Rates of value added tax

2018/0005(CNS)

PURPOSE: to grant Member States greater flexibility in setting value-added tax (VAT) rates.

PROPOSED ACT: Council Directive.

ROLE OF THE EUROPEAN PARLIAMENT: the Council adopts the act after consulting the European Parliament but without being obliged to follow the opinion of the European Parliament.

BACKGROUND: the rules on VAT rates as currently contained in the VAT Directive (Council Directive 2006/112/EC) were designed more than two decades ago and based on the original principle.

In its 2016 VAT Action Plan, the Commission proposed to replace the current transitional arrangements for the taxation of trade between Member States by definitive arrangements based on the principle of taxation in the Member State of destination in order to create a robust single European VAT area.

At the same time the Commission announced that taxation at destination would allow to grant Member States more flexibility in setting VAT rates and that all currently existing reduced rates, including derogations, legally applied in Member States should be maintained and could be made available to all Member States, ensuring equal treatment.

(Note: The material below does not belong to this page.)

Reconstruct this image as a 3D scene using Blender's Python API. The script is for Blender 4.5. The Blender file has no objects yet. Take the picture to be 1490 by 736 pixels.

The current initiative is part of the Fair Taxation package for the creation of a single EU value added tax area (VAT). The package includes two proposals to modify the VAT Directive, one as regards the definitive VAT system for cross-border trade and one adopted together with this initiative as regards small enterprises, and a proposal for a Council Regulation on combating fraud in the field of VAT. 

IMPACT ASSESSMENT: the preferred option would address the issue of derogations by removing the constraints that created the need for such derogations, namely the list of goods and services to which reduced VAT rates can be applied (Annex III) and the 5% minimum for additional reduced rates.

CONTENT: the proposed amendment to the VAT Directive provides for greater flexibility for the Member States to benefit from reduced and zero rates as they existed in other Member States.

The proposal allows Member States, in addition to the two reduced rates of a minimum of five percent and an exemption with deductibility of the VAT paid at the preceding stage currently allowed, to apply another reduced rate between 5% and 0%.

Member States will have to respect that those reduced rates and the exemption must be for the benefit of the final consumer and must be in the general interest.

The list of goods and services eligible for reduced VAT rates (Annex III) would be deleted and replaced by a new negative list of products (Annex IIIa) at which the standard rate of 15% or a higher rate would still be applied.

Moreover, Member States shall ensure that the weighted average VAT rate applied to those transactions for which VAT cannot be deducted always exceeds 12%.

By 31 December 2026 and every five years thereafter, the Commission shall submit to the Council a report on the scope of Annex IIIa, accompanied by any proposals to amend that Annex, where necessary.